Major lighting companies have not been particularly successful in developing bus based network technology controls even after numerous acquisitions of innovative new entrants, and thus the lighting controls business is still a relatively independent but rather fragmented. To ensure their hold on the LED market in which they have invested billions of dollars they are working on new business models to provide total LED lighting solutions and we expect to see strategic alliances being formed with wireless controls companies and OEM manufacturers of IP based end-to-end wireless chips solutions. This will make connected devices easier to develop, faster to get to market and simpler to set-up and install. Such solutions will enable a whole new set of lighting controls suppliers to deliver a new class of Internet connected products for the connected building.

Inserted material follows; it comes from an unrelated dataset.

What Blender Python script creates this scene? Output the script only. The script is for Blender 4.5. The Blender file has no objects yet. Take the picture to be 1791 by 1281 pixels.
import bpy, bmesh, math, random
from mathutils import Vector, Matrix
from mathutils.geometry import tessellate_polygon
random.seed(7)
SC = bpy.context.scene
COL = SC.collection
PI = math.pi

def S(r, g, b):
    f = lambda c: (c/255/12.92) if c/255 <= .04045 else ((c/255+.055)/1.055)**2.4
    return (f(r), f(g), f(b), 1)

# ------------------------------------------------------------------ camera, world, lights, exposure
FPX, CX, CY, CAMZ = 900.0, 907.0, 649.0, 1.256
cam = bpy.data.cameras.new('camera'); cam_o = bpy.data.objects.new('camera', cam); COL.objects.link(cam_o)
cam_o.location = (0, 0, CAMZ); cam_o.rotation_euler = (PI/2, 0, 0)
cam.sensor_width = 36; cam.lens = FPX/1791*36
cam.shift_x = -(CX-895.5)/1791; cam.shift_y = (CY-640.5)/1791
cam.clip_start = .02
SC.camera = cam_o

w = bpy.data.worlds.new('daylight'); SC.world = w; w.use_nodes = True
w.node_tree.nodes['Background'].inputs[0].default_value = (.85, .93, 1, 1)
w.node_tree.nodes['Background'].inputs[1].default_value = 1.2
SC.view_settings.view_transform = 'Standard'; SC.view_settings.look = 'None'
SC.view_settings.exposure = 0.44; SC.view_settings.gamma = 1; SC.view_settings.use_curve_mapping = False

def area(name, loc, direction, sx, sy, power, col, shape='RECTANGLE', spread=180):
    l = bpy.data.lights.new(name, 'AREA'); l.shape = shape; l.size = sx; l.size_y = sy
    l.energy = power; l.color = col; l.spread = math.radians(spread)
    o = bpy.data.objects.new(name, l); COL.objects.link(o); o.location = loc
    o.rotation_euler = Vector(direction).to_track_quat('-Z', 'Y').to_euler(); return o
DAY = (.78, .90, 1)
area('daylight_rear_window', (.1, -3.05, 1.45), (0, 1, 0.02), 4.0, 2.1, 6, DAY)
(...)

Gainspan, a spin-off of Intel, is a good example of the type of company that has designed and marketed Wi-Fi chips, modules and solutions to connect traditionally non-connected devices to smart phones and are now expanding their portfolio to offer wireless solutions to connect “Things” to the Internet and see lighting and the Building Internet of Things (BIoT) as an application market that offers growth opportunity that they can succeed in.

Until we have effective wireless controls the BIoT cannot be realized and the consequences of this are much more detrimental. These network platforms will place huge demands on nodes and the network infrastructure, creating significant engineering challenges and the need to look at the total end-to-end network solutions. A comprehensive understanding of the scale of the data capture devices and the diverse locations transmitting information to the supervisory and analytical software and Big Data needs to be satisfied. A single solution will not be able to service the vast array of sensor types and network characteristics, while at the same time also achieve optimal performance and use of resources to meet the needs of all stakeholders.

BIoT is now recognized by major real estate and building owners as a technically and financially attractive solution, not least because it lays the foundation for the long term viability and future for buildings and this is where it will be first exploited. But today it is some way off being a viable technical and commercially proposition and wireless technology will be the arbiter of its success.